● Stated task:
Reproduce only the lines of the material below that start at the line containing "Continue the Blender" and stop at the line containing "shackle(-.51,1.80,1.90); shackle(.49,1.80,1.91)". Keep both end lines.

● Records to use:
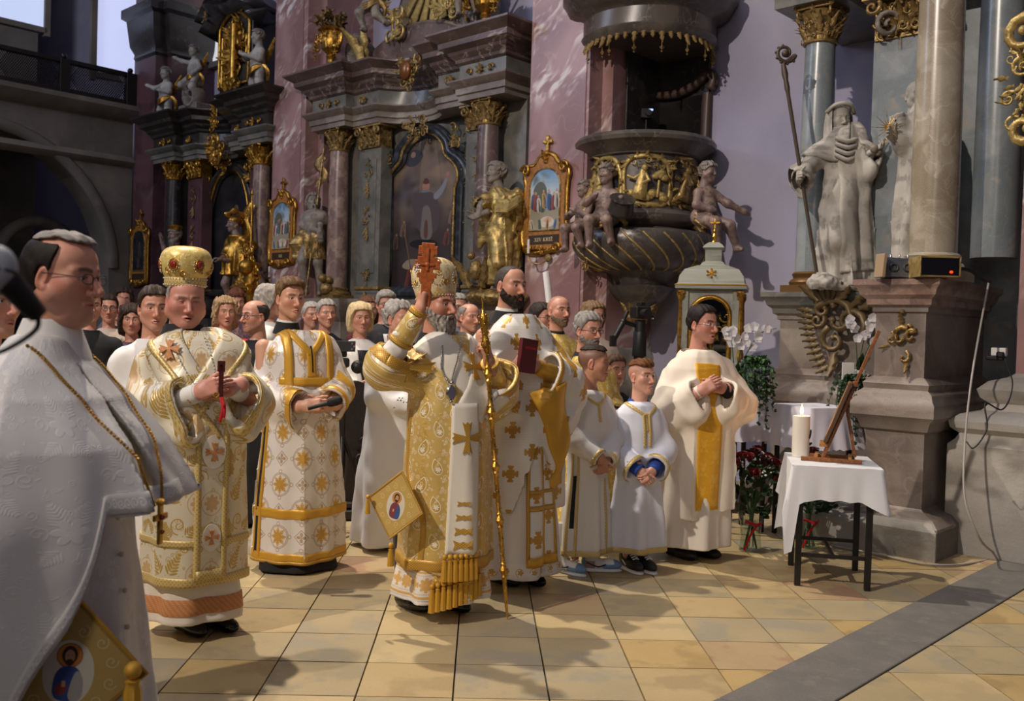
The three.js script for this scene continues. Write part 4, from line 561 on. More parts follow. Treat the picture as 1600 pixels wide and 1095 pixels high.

--

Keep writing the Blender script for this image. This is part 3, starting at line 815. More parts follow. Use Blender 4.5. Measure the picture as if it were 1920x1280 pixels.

---

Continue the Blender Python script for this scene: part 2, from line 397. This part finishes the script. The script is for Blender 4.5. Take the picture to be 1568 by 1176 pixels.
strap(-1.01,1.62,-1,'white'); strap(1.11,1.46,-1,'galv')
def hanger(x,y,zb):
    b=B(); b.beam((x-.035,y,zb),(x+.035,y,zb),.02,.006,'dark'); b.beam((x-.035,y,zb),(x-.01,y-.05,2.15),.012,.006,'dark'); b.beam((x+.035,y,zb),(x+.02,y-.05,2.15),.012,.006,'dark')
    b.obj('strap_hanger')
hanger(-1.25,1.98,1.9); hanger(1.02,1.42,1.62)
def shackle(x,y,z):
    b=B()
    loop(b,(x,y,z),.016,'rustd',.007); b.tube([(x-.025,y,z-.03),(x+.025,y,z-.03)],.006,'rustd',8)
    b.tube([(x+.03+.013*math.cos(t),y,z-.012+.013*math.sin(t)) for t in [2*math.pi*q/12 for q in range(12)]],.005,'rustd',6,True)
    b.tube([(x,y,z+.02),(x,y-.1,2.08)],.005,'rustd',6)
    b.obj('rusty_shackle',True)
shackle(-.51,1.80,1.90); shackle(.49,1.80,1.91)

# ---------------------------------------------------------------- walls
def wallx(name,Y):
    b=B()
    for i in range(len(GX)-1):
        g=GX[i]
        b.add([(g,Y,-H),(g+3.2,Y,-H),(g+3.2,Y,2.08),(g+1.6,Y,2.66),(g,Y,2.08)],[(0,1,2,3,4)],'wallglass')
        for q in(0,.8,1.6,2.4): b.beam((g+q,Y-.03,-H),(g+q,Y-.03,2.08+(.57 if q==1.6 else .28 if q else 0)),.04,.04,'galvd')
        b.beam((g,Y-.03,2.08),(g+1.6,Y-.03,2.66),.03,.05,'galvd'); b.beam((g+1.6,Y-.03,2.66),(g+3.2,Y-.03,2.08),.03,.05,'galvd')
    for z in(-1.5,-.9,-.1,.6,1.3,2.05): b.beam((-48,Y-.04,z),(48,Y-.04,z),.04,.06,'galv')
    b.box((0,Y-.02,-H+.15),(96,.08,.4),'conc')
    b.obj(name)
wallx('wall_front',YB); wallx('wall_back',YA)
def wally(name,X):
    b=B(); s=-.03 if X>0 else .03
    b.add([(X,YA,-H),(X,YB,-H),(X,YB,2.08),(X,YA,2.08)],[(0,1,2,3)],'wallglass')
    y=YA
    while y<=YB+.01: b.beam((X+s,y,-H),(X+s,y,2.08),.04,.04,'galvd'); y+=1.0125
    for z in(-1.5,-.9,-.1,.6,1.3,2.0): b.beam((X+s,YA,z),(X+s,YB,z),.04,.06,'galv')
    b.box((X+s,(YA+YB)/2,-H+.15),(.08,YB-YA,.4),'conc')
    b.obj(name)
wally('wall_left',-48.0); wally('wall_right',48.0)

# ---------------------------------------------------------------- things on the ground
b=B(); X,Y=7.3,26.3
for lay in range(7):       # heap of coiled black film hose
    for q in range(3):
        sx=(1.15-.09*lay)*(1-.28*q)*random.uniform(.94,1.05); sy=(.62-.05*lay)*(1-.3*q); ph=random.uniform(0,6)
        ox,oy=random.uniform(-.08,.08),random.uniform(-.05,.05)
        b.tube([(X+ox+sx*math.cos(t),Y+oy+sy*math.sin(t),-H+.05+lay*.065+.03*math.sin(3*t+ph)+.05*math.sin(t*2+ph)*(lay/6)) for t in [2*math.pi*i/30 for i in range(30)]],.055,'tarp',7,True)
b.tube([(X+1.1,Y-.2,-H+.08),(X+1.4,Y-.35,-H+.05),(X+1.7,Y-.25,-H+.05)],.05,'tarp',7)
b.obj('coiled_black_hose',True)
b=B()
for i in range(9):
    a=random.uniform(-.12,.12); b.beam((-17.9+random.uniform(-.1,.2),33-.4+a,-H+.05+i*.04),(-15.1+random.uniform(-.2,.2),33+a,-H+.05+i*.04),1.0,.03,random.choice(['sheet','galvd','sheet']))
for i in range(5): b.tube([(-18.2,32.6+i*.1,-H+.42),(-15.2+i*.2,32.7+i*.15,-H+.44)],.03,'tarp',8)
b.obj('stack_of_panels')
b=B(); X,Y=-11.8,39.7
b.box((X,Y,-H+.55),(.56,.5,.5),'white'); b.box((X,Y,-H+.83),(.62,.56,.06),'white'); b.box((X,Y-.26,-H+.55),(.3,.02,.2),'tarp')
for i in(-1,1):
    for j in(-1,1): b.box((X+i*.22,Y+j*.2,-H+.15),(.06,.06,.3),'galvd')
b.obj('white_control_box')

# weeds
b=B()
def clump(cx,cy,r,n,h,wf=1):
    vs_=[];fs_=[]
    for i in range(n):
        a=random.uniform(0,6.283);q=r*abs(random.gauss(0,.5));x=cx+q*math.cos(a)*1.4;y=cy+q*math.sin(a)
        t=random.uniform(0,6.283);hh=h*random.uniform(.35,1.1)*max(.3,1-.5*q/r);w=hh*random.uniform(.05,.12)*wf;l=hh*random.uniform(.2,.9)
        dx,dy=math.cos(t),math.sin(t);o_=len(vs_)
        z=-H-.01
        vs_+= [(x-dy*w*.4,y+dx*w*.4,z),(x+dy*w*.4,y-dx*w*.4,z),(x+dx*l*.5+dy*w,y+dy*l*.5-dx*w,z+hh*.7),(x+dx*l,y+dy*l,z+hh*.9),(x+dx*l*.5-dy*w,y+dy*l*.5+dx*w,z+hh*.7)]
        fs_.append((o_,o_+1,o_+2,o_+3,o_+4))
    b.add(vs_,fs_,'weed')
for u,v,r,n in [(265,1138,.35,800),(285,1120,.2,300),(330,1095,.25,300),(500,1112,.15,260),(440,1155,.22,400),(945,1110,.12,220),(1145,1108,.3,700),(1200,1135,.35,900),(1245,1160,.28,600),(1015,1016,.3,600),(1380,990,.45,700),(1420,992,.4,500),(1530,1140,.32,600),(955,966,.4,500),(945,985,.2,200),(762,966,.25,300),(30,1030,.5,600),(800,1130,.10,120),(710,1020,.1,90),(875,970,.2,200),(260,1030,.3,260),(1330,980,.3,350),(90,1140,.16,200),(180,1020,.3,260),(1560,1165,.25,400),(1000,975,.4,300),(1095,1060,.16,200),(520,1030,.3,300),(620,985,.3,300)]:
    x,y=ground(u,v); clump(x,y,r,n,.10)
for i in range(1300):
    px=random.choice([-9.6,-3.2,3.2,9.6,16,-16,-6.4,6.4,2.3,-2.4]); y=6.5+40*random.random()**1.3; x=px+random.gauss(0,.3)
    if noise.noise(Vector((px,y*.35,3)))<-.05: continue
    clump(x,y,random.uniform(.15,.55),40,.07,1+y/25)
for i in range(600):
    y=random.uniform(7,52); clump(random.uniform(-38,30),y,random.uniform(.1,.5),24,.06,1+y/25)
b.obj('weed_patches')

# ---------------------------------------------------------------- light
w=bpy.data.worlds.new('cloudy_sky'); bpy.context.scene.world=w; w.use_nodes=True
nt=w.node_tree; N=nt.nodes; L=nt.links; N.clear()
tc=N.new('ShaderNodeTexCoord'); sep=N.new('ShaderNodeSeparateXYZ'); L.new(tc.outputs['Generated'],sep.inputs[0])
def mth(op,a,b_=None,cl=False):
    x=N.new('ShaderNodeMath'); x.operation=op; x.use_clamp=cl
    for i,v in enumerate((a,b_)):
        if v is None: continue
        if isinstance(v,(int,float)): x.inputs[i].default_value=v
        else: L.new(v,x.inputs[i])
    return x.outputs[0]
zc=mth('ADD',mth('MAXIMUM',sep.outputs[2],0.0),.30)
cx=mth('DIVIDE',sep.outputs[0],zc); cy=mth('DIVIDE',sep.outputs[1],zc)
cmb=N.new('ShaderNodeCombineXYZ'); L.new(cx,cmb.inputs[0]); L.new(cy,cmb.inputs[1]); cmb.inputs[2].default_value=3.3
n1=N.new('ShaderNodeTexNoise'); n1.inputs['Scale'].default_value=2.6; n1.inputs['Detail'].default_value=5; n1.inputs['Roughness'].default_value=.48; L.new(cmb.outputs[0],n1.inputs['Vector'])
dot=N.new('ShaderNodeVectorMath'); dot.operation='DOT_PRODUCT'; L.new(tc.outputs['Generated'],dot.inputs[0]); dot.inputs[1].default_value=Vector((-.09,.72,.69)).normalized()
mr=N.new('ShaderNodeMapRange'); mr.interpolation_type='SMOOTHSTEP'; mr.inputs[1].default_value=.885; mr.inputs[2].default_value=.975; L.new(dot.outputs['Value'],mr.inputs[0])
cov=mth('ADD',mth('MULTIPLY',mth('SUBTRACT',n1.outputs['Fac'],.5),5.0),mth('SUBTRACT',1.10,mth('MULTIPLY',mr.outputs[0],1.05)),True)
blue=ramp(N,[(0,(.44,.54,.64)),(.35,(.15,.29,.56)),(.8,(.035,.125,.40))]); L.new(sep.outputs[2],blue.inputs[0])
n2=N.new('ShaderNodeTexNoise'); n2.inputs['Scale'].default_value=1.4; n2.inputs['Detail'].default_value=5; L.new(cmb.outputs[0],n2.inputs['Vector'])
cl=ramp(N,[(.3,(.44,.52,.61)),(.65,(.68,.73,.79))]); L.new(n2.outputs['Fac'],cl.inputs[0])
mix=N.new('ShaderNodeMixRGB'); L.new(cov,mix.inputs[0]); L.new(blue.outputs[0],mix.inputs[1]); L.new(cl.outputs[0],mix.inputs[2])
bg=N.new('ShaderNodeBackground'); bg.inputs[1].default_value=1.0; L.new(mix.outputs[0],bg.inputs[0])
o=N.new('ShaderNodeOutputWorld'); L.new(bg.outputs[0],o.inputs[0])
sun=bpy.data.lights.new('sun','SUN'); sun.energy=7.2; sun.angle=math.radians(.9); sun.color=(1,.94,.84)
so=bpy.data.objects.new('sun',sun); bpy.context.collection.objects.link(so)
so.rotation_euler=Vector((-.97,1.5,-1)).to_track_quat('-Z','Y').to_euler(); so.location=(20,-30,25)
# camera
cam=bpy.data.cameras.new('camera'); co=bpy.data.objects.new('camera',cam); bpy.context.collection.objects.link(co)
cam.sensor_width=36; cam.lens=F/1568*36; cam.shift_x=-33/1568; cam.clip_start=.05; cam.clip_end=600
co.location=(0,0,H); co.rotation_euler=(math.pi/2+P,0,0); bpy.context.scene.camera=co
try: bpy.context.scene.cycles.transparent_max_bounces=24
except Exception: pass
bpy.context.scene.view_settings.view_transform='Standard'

● Answer to this task:
Continue the Blender Python script for this scene: part 2, from line 397. This part finishes the script. The script is for Blender 4.5. Take the picture to be 1568 by 1176 pixels.
strap(-1.01,1.62,-1,'white'); strap(1.11,1.46,-1,'galv')
def hanger(x,y,zb):
    b=B(); b.beam((x-.035,y,zb),(x+.035,y,zb),.02,.006,'dark'); b.beam((x-.035,y,zb),(x-.01,y-.05,2.15),.012,.006,'dark'); b.beam((x+.035,y,zb),(x+.02,y-.05,2.15),.012,.006,'dark')
    b.obj('strap_hanger')
hanger(-1.25,1.98,1.9); hanger(1.02,1.42,1.62)
def shackle(x,y,z):
    b=B()
    loop(b,(x,y,z),.016,'rustd',.007); b.tube([(x-.025,y,z-.03),(x+.025,y,z-.03)],.006,'rustd',8)
    b.tube([(x+.03+.013*math.cos(t),y,z-.012+.013*math.sin(t)) for t in [2*math.pi*q/12 for q in range(12)]],.005,'rustd',6,True)
    b.tube([(x,y,z+.02),(x,y-.1,2.08)],.005,'rustd',6)
    b.obj('rusty_shackle',True)
shackle(-.51,1.80,1.90); shackle(.49,1.80,1.91)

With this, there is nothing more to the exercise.